The future of public service broadcasting (PSB) is also up for grabs over the next few years in the context of Charter renewal in 2006 and the fallout from the Hutton Inquiry. Despite public support for the BBC and PSB in general (as shown by audience research published in the recent Ofcom review of PSB), the government are threatening a number of options intended to discipline the Corporation: to bring it under the control of Ofcom, to open up licence fee payments to all commercial broadcasters or to turn the BBC into a subscription-only organisation. All of these will introduce more commercial pressures on the BBC - perhaps not surprising given Tessa Jowell's recent statement that programmes like Pop Idol, Big Brother and I'm a Celebrity are all "legitimate" examples of public service broadcasting.

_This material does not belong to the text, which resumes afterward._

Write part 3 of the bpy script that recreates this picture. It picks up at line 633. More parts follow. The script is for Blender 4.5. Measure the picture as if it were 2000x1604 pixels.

It is a grim picture but not too grim. The splits amongst the political and military establishment during the war gives just a glimpse of what the media could offer up as a forum of debate. The fact that BBC workers spontaneously walked out to protest against what they saw as a challenge to the independence of the BBC is also grounds for optimism. Finally the growing demands in the anti-corporate, anti-war and anti-capitalist movements for a democratic, grass roots, accountable and independent media system is certainly symbolic of a crucial shift taking place. The issue of media policy, so often buried in corporate boardrooms, civil service offices and government bunkers, is literally taking to the streets.